I really really wish what I was about to say was made up. Really, I do because I like Mormons. I was unsure what it would be like to live in the Mormon mecca, aka Salt Lake City, but since moving here I'm very pleasantly surprised and happy to report that it's not as weird as you may think.

Mind you, not as is not to say not at all. There's these funny little things like having to buy real beer (more than 3.2% alcohol) at a state liquor store, everyone is married with children even if they're significantly younger than me, and there's a rather schizophrenic personality to the citizens: you're either Mo-Mo and happy-go-lucky or you ain't and you're damn fucking proud of it.

I digress. Mormon soaking.

So here it is: because Mormons are against pre-marital sex, many of the "good" Mormons make it to their twenties as virgins. Heaven help them, they're hell bent on staying a virigin. But...we all know sex feels really really good. Add to it that it's forbidden and now you have a group of hormonally-saturated, unfulfilled virginal, twenty-something-year-olds going off to college, namely Brigham Young University.

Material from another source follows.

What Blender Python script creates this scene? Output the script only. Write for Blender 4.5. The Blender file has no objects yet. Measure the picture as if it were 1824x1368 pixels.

See where this is going? How do you have sex without having sex?

You have "soaking," that is, you put your dick in her vagina but you don't move. Not even a single pump, rub, wiggle or jiggle. Nothing. You just lay there, soaking.

Like I said, I wish I was making this up.

I can't in good faith say I've ever experienced this phenomenon first hand because I'm A) not a BYU graduate and B) not fucking retarded. But, I have it from good sources (a few "Jack Mormons," also known as Mormons who were born and raised but no longer practicing, as well as an ex-communicated one).

There you have it folks. The solution to every religious believer's ultimate dilemna: how do you have sex without having sex. Mormon soaking.